NISSAN Australia has confirmed that the next-generation Note ‘space hatch’ due in about two years is one of the models that could help fill the void left in the company’s sub-$25,000 line-up in the wake of the Pulsar sedan’s recent early exit from Australia.
Joining the all-new European Micra hatch and Kicks light SUV as contenders for an Australian birth, all models would be positioned below the larger next-generation Pulsar range that is currently under development and is also expected to hit our shores.
Additionally, if the Note makes it to Australia, there is a chance that Nissan might consider importing the successor to the recently introduced Note e-Power petrol-electric hybrid that is a strong seller in Japan, as a point of difference in the hotly contested small-car class.
“Besides the Micra there’s the next Note out of Japan, European version of the Pulsar hatch, the American version of the Pulsar sedan, and then there’s the new Kicks brought to market in South America last year,” Nissan Australia managing director and CEO Richard Emery told GoAuto at the launch of the X-Trail in Melbourne late last month.
“We’ve been hugely successful with e-Note in Japan.

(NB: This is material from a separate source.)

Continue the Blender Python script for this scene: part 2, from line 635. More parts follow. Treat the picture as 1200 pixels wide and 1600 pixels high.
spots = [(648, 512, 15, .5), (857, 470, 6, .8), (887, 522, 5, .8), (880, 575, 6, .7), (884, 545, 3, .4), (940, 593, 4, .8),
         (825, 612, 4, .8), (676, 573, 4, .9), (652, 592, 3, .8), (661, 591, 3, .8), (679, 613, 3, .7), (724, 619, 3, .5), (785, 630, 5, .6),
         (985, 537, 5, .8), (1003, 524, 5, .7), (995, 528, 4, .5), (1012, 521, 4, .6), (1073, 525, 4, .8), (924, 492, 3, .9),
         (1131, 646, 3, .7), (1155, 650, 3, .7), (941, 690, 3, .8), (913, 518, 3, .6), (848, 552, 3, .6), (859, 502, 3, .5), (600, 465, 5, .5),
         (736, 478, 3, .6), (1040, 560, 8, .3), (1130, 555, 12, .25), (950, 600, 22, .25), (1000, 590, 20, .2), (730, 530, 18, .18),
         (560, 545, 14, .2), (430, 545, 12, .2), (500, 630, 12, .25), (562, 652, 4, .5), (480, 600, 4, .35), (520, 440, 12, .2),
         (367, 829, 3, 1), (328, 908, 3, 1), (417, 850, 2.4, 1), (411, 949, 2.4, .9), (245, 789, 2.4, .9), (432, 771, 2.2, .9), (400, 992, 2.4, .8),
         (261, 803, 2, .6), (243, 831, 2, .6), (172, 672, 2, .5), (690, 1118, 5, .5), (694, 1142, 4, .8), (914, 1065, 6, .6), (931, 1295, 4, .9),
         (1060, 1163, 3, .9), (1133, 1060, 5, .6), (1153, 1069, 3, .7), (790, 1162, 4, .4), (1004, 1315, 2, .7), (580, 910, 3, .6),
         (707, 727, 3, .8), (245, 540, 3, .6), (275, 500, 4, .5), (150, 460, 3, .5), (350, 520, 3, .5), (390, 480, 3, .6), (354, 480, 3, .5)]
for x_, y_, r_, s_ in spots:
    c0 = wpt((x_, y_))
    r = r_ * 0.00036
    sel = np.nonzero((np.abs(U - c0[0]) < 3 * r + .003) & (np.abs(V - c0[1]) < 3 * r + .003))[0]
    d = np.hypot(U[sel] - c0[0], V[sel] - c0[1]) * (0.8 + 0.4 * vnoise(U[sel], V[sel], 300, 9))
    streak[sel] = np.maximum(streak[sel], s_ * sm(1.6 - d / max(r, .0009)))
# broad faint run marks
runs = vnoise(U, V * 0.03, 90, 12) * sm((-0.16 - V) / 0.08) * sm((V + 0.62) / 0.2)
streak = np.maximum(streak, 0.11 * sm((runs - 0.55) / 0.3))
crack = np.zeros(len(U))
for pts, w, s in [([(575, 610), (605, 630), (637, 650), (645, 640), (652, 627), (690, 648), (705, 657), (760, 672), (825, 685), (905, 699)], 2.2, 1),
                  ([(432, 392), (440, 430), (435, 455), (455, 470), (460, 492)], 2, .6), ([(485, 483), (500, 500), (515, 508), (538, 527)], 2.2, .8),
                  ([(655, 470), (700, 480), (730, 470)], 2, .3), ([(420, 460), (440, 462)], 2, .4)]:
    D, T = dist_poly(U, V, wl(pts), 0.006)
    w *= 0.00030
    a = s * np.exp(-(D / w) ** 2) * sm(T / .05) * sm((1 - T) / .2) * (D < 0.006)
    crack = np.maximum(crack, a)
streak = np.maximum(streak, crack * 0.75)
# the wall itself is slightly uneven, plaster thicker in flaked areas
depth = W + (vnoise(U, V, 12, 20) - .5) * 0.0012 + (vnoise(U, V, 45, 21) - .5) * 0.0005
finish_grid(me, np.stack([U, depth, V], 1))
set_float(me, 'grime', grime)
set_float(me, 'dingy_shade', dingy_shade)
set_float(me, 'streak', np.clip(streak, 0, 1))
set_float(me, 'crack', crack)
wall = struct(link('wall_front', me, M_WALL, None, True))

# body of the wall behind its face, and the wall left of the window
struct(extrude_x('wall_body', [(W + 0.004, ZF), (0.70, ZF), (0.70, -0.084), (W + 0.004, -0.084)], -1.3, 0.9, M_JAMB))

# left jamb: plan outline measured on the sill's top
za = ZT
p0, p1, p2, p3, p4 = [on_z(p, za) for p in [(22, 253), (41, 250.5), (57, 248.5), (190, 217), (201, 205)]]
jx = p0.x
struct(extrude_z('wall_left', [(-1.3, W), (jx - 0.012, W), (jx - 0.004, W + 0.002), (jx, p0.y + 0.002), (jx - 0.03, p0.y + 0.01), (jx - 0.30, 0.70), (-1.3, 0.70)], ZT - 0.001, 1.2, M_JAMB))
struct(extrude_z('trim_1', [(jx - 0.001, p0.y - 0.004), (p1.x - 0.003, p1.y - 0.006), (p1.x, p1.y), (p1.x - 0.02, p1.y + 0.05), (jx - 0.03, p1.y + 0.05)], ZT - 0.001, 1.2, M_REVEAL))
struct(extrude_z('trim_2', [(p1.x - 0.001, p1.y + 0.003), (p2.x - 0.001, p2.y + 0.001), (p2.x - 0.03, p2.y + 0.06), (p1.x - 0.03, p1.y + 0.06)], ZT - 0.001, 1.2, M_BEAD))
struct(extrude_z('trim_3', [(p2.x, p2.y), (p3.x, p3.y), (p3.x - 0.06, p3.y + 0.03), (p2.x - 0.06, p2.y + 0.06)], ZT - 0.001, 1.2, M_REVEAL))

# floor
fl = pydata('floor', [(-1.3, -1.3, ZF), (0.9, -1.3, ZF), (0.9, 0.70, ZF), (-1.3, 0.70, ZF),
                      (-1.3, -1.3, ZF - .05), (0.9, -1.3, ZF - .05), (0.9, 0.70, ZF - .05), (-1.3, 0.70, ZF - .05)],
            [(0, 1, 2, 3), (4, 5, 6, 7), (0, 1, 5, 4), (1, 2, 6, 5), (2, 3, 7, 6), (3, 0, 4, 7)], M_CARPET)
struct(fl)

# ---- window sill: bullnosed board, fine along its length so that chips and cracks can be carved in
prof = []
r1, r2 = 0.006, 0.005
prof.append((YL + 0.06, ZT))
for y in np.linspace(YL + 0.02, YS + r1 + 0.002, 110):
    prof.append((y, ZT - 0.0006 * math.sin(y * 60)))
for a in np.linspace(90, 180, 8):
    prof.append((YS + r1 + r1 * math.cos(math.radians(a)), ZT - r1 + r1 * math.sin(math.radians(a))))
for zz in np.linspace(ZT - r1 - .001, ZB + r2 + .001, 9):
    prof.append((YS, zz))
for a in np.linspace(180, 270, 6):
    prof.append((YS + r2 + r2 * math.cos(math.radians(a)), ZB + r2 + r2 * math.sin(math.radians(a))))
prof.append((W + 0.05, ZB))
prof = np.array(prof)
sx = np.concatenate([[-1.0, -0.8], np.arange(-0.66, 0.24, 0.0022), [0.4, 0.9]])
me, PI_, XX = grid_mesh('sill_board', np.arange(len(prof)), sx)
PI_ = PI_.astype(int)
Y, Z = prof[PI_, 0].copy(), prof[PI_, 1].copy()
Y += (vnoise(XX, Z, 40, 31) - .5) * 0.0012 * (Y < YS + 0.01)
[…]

And so it’s certainly something we’re keeping an eye on. They’re at capacity with e-Note, but there is a next generation coming on that product.” However, according to Mr Emery, none of the candidates are likely to see the light of day in Australia before 2019 due to either production availability (Note) or delays in accessing the right automatic specification (Micra and Kicks, as reported in GoAuto in late March).
“Any car that’s available, we look at,” he said. “(But there are) factors at play – specification, availability, pricing, supply. For instance, the new Micra is still only available as a manual.
“There is a whole range of products that would fit between $15,000 and $25,000 to market. If I talked in an ill-disciplined approach – ‘I want a bit of all of those’ – then you finish up with some of the wrong cars.
“So we’re making sure that if we look at that market segment, we have to figure out what is the market expectation for that product over the next five years with that product, what suits, what’s coming out of the Nissan world globally and what we can make work. That’s simply the process we’re going through at the moment.
“Whether it’s 18 months or whatever, it’s too early to predict.” Slightly larger than the current Honda Jazz that it most closely aligns with packaging wise, the Note is the second version since the series debuted in 2004, and was released globally in 2013.
It is based on Nissan’s ‘V’ B-segment platform that underpins a variety of the light and small cars offered in the Renault-Nissan Alliance, including the Pulsar Hatch that was dropped from the Australian line-up next year.
The next-gen Note is likely to be unveiled in 2019, and will most likely switch to an evolved version of the V architecture shared with the latest Micra. The inclusion of the e-Power hybrid variant is part of Nissan’s stated goal to eventually switch to a 100 per cent emissions-free line-up.
The e-Note was released late last year in Japan and uses a 1.2-litre three-cylinder petrol-electric drivetrain capable of sipping 2.7 litres of fuel per 100 kilometres. Always employing the electric motor and relying completely on the internal combustion petrol engine and regenerative braking to charge the battery pack, e-Power drivetrain is set to roll out in most future Nissans moving forward, including in the Micra.
Meanwhile, it has been reported that the Micra range may be produced in Indonesia from next year, opening the door for a more competitively priced and specified version for Australia. The previous version was briefly sourced from there during 2011/2.
For now the new Micra is built at the Renault-Nissan Alliance factory at Flins-sur-Seine in France, and shares its powertrains with the closely related Renault Clio and Captur.